L’agricoltura ha un ruolo attivo e ben riconoscibile nella lotta al cambiamento climatico: emerge dall’Osservatorio del mondo agricolo Enpaia-Censis “L’agricoltura italiana che cambia nella sfida della sostenibilità”, secondo il quale per gli italiani, di fronte all’aggravarsi di alcune minacce globali alla sostenibilità ambientale, l’agricoltura è la chiave per trovare soluzioni durature nel tempo e di ampio respiro.

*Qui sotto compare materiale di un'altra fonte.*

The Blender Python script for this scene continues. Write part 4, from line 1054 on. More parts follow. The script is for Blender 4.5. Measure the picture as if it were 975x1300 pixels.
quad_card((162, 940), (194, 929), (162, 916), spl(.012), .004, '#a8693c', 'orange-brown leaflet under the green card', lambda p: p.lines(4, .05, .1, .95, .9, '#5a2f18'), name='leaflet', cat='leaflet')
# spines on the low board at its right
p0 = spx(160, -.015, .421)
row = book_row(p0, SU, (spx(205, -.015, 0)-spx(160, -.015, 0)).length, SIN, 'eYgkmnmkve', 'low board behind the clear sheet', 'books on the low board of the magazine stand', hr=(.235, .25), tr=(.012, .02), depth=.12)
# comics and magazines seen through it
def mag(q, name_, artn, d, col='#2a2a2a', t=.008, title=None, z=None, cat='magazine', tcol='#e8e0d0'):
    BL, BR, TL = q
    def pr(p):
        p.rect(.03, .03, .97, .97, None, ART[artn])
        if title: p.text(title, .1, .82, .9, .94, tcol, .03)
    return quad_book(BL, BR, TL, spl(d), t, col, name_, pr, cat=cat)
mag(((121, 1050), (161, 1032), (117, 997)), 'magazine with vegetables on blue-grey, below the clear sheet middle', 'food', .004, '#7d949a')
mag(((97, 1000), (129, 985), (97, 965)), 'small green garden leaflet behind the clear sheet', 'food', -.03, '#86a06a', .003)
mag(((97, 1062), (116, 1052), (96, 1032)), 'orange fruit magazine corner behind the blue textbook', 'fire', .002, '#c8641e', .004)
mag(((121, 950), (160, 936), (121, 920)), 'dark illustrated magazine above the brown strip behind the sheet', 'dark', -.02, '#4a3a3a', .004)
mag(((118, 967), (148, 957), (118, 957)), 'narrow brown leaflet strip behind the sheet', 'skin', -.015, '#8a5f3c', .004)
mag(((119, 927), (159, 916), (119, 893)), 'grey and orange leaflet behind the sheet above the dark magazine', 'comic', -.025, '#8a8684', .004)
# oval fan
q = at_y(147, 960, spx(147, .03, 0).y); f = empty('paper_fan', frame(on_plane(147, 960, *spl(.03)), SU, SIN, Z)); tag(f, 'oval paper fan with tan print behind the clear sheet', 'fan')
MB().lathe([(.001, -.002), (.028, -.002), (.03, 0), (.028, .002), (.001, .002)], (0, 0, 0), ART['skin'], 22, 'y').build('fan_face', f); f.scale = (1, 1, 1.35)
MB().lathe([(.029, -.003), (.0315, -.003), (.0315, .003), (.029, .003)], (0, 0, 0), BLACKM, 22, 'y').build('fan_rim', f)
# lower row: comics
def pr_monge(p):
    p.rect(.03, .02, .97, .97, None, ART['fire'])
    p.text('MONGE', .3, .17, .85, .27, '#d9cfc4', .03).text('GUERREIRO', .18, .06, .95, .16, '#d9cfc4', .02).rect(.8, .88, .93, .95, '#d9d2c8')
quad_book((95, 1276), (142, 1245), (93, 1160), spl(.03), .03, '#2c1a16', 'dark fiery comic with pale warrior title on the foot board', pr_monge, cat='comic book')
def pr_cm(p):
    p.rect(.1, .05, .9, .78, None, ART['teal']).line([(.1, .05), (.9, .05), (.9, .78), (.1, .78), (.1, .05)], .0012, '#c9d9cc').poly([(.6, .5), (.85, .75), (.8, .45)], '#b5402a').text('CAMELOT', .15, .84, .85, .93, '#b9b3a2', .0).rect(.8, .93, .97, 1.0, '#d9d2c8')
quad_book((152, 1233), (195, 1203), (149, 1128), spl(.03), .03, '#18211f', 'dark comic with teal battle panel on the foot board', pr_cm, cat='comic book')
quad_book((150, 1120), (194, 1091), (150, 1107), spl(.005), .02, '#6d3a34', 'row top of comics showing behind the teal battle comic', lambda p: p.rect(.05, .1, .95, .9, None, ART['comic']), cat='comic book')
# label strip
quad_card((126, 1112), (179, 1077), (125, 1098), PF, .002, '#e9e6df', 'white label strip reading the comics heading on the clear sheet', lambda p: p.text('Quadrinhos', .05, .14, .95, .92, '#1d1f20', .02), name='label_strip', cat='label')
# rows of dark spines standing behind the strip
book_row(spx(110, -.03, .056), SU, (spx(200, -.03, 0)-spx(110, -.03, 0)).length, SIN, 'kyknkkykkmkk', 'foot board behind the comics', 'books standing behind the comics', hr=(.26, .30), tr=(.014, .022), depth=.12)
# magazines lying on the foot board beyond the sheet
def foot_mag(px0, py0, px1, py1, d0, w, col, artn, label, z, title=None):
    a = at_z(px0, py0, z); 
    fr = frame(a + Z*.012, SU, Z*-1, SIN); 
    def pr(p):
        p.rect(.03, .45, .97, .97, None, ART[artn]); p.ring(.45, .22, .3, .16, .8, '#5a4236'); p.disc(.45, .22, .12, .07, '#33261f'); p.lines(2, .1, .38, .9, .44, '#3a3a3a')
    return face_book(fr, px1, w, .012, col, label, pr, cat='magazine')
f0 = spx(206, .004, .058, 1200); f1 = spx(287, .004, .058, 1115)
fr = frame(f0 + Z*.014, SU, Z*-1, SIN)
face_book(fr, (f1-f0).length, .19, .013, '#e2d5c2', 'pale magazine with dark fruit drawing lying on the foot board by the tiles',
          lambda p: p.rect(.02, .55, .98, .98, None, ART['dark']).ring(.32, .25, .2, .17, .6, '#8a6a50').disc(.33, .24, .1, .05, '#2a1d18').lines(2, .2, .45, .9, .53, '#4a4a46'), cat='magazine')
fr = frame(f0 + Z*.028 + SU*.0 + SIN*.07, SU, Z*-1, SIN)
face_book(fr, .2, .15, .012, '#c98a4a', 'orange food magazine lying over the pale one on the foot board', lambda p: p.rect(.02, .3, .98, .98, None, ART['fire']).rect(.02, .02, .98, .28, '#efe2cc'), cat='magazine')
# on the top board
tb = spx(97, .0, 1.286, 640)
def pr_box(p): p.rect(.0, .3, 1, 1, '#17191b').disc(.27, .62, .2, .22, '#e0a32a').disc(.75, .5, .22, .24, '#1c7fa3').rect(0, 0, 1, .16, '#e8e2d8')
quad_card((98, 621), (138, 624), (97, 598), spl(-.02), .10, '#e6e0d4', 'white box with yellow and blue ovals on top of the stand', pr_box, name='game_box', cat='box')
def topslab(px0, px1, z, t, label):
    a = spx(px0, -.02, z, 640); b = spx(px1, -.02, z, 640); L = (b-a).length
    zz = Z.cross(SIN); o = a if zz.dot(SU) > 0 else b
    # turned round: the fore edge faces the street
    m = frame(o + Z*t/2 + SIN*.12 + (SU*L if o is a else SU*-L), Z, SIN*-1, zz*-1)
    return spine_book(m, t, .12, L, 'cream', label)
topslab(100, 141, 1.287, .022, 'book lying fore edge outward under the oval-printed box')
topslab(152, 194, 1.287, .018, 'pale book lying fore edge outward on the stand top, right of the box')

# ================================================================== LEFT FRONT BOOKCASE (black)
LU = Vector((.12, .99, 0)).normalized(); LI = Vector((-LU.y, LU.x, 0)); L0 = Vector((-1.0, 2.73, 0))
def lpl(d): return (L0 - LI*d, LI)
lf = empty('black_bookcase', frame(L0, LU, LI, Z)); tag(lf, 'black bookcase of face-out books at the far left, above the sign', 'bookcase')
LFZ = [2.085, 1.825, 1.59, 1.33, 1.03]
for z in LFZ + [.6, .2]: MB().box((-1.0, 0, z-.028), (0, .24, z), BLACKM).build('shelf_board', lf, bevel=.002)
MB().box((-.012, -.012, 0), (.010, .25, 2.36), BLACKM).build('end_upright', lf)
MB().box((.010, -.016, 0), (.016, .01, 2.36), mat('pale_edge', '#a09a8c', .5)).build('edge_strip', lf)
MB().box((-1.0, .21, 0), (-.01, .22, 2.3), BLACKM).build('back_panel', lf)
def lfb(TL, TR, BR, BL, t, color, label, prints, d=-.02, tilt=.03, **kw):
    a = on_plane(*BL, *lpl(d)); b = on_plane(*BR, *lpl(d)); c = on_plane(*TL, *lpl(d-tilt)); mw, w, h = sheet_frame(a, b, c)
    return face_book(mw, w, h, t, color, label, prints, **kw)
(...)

Lo studio afferma, infatti, che, per il 68,9% dei cittadini, l’agricoltura svolge un ruolo primario nell’affrontare gli effetti del riscaldamento globale ed è pienamente impegnata nel promuovere la sostenibilità ambientale. È una convinzione che trova un consenso trasversale nei gruppi sociali, e in particolare è condivisa dal 58,8% dei giovani, dal 68,5% degli adulti e dal 75,1% degli anziani.
Dall’Osservatorio emerge poi come l’agricoltura italiana sia in costante trasformazione produttiva, e come le sue imprese (690.000) e i suoi addetti (834.000) abbiano attivato meccanismi virtuosi di adattamento ai cambiamenti climatici creando i presupposti per un’offerta di cibo sostenibile, sicura, accessibile che trova conferma negli acquisti delle famiglie.
L’Osservatorio Enpaia-Censis rileva che l’80% dei beni primari consumati dalle famiglie proviene dall’agricoltura italiana, segno evidente che certifica la rilevanza economica e sociale che l’agricoltura esercita e rappresenta nel nostro Paese. Un ruolo centrale che viene esercitato, anche a livello europeo, collocando l’Italia al secondo posto nella graduatoria Ue sul valore aggiunto agricolo, con oltre 37 miliardi di euro, pari al 16,7% del totale del valore aggiunto agricolo europeo. Anche in termini di produzione, poi, l’Italia con un valore pari a 71.158 miliardi di euro (13,3% del totale della produzione agricola europea) si colloca al terzo posto della graduatoria Ue, superata solo da Francia (96.575 miliardi di euro pari al 18%) e Germania (74.535 miliardi di euro, 13,3%).
In pochi anni si è assistito ad un cambiamento copernicano sul tema del climate change: l’Osservatorio Enpaia-Censis ci dice che si è passati da una certa diffidenza ad una sensibilità ambientale molto spiccata. I recenti dati, pubblicati da Eurobarometro, segnalano che, nel 2023, l’82% degli italiani considera ormai il cambiamento climatico come un problema molto serio, contro il 77% della media Ue. Solo il 3% degli italiani ormai lo reputa un problema irrilevante, mentre la media Unione Europea è pari al 7%. D’altro canto, è diventata maggioranza assoluta (52%) la quota che dichiara di sentirsi direttamente coinvolta, con concreti comportamenti quotidiani, nella lotta al riscaldamento climatico.
Il cambiamento climatico ha di fatto modificato le convinzioni del passato e si osservano alte quote di italiani preoccupati per una molteplicità di eventi ambientali negativi e catastrofali, percepiti come molto più minacciosi rispetto a pochi anni fa. Tali timori sono all’origine di una nuova forma di paura e di ansia sociale legata alla molteplicità di eventi avversi di origine ambientale. Si parla di “paura verde” e di eco-ansia, fenomeni sociali che toccano il 47,3% degli italiani, che valutano come più minacciosi rispetto al passato alcuni fenomeni ambientali. In cima alle loro preoccupazioni ci sono per l’81,4% lo scioglimento dei ghiacciai, per il 78,7% l’inquinamento dei mari, per il 77,4% i gravi eventi atmosferici avversi come bombe d’acqua o violente grandinate, per il 77,3% il dissesto idrogeologico, mentre per il 76,8% la minaccia della siccità o della scarsità di acqua potabile è l’emergenza maggiormente percepita. L’eco-ansia è trasversale ai gruppi sociali e mostra una elevata preoccupazione nel 57,6% degli anziani, nel 43,7% degli adulti e nel 41,3% dei giovani.
Di fronte all’aggravarsi di alcune delle minacce globali alla sostenibilità, per gli italiani l’agricoltura è portatrice di soluzioni durature: agricoltura e allevamenti italiani sono considerati sostenibili e in linea con i mutamenti sociali ed ambientali. Ecco perché appaiono pretestuose le narrazioni che continuano a considerare allevamenti e agricoltura sempre e solo tra le cause primarie del riscaldamento globale e della difficoltà di avviare una transizione verso una società più sostenibile. L’adattamento alla transizione da parte delle imprese agricole e dell’allevamento è in atto da tempo, sta dando risultati evidenti ed è largamente riconosciuto dagli italiani.